■ **Information supplied**:
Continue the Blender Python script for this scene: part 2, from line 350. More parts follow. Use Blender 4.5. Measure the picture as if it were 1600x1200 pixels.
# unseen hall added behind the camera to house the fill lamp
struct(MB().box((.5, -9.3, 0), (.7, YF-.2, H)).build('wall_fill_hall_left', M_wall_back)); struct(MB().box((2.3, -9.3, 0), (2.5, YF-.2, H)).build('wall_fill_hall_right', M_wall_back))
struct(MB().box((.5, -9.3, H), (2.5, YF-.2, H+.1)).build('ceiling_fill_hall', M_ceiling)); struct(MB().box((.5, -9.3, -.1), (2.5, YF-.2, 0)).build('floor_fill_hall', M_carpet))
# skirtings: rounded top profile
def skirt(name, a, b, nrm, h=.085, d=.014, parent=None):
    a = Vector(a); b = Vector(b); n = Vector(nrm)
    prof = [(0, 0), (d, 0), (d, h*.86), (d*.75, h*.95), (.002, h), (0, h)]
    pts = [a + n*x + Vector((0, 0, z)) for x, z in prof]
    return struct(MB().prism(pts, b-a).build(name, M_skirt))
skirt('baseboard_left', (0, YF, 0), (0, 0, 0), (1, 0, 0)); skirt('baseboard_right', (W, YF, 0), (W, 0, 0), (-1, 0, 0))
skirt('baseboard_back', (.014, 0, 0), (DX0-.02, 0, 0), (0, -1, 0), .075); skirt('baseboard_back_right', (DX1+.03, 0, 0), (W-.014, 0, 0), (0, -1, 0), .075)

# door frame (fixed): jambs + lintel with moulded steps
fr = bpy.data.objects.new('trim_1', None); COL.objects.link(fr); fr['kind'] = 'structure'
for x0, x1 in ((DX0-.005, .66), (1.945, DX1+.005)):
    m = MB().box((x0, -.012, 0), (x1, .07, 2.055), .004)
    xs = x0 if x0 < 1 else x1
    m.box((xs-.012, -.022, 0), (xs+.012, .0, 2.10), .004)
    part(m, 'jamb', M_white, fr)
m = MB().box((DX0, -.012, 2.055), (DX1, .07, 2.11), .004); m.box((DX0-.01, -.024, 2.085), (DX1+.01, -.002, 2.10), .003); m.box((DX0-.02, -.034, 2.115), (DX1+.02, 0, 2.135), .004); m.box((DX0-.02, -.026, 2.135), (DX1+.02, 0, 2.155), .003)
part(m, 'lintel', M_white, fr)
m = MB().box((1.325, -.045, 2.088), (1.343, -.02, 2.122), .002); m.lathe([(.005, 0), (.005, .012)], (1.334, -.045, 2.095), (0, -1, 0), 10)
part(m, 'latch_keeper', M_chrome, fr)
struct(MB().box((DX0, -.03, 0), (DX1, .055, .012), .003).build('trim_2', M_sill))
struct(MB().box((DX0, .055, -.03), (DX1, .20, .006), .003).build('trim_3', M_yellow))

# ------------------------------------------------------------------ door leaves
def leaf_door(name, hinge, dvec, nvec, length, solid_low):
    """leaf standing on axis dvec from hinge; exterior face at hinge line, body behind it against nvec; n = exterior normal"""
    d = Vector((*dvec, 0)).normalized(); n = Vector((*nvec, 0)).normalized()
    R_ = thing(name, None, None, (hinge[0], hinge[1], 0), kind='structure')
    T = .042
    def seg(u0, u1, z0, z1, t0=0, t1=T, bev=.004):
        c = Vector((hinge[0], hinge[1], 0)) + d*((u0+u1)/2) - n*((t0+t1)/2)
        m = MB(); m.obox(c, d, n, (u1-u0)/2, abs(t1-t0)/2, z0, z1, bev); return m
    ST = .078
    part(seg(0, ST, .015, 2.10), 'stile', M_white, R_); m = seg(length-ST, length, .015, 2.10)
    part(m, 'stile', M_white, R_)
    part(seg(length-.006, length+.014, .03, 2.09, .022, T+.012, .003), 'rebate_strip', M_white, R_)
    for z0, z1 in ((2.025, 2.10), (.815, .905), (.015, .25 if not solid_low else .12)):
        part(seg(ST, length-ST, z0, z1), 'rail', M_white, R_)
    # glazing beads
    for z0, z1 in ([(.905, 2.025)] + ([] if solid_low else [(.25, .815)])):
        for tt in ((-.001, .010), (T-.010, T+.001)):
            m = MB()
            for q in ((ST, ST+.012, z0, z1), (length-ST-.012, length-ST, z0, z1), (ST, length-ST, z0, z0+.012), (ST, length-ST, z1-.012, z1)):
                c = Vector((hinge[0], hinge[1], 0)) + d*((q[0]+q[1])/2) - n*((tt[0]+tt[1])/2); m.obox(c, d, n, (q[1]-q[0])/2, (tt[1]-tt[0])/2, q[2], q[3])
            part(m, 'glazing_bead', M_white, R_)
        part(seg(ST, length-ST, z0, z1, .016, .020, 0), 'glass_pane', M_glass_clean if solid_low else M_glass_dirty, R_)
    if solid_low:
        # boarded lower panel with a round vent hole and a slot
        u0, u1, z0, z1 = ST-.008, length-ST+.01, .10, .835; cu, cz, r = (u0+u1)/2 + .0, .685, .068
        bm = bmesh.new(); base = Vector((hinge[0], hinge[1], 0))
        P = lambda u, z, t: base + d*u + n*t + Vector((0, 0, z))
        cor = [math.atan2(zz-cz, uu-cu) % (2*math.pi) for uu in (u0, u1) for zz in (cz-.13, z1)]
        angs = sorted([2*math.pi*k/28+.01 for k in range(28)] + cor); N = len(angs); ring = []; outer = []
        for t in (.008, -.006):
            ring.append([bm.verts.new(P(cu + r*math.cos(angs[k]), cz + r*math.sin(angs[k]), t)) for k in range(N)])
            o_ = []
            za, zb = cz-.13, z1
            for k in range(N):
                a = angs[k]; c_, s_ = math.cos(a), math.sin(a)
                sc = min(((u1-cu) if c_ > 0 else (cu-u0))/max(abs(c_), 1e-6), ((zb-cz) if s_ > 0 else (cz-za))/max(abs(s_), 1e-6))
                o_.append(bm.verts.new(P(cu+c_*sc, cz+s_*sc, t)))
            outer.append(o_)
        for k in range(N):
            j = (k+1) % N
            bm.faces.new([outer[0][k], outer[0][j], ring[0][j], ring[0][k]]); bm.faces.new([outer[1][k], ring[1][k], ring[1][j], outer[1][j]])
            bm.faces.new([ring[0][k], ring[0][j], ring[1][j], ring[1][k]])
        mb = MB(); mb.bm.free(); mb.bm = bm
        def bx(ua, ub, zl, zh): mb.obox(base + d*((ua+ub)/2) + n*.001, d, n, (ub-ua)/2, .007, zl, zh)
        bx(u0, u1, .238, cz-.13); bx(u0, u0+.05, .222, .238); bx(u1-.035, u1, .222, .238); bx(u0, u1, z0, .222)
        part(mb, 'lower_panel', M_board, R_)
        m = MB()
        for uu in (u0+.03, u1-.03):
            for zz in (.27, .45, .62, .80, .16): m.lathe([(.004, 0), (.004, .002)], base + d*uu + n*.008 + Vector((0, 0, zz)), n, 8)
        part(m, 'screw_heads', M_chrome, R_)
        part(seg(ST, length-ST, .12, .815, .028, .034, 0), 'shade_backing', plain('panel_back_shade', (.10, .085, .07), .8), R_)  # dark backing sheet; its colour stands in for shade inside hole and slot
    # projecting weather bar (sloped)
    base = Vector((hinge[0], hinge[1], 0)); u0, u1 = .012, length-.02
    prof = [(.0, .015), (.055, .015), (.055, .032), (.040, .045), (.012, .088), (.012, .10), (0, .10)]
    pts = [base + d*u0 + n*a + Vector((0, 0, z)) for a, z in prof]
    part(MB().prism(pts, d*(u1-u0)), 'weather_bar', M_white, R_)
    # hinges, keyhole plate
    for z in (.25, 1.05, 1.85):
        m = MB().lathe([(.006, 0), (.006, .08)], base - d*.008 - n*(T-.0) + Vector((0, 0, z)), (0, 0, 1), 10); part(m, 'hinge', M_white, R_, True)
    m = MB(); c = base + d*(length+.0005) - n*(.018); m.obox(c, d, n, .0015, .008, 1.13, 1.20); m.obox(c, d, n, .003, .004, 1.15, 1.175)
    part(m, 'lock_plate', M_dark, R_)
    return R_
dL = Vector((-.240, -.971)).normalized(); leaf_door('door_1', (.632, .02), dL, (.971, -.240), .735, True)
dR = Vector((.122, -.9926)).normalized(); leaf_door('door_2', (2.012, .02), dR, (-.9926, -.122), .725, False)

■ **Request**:
Quote exactly the lines running from the start of the listing above through the line where "(W-.014, 0, 0), (0, -1, 0), .075)" is found, and output no other lines.

■ **Exercise result**:
Continue the Blender Python script for this scene: part 2, from line 350. More parts follow. Use Blender 4.5. Measure the picture as if it were 1600x1200 pixels.
# unseen hall added behind the camera to house the fill lamp
struct(MB().box((.5, -9.3, 0), (.7, YF-.2, H)).build('wall_fill_hall_left', M_wall_back)); struct(MB().box((2.3, -9.3, 0), (2.5, YF-.2, H)).build('wall_fill_hall_right', M_wall_back))
struct(MB().box((.5, -9.3, H), (2.5, YF-.2, H+.1)).build('ceiling_fill_hall', M_ceiling)); struct(MB().box((.5, -9.3, -.1), (2.5, YF-.2, 0)).build('floor_fill_hall', M_carpet))
# skirtings: rounded top profile
def skirt(name, a, b, nrm, h=.085, d=.014, parent=None):
    a = Vector(a); b = Vector(b); n = Vector(nrm)
    prof = [(0, 0), (d, 0), (d, h*.86), (d*.75, h*.95), (.002, h), (0, h)]
    pts = [a + n*x + Vector((0, 0, z)) for x, z in prof]
    return struct(MB().prism(pts, b-a).build(name, M_skirt))
skirt('baseboard_left', (0, YF, 0), (0, 0, 0), (1, 0, 0)); skirt('baseboard_right', (W, YF, 0), (W, 0, 0), (-1, 0, 0))
skirt('baseboard_back', (.014, 0, 0), (DX0-.02, 0, 0), (0, -1, 0), .075); skirt('baseboard_back_right', (DX1+.03, 0, 0), (W-.014, 0, 0), (0, -1, 0), .075)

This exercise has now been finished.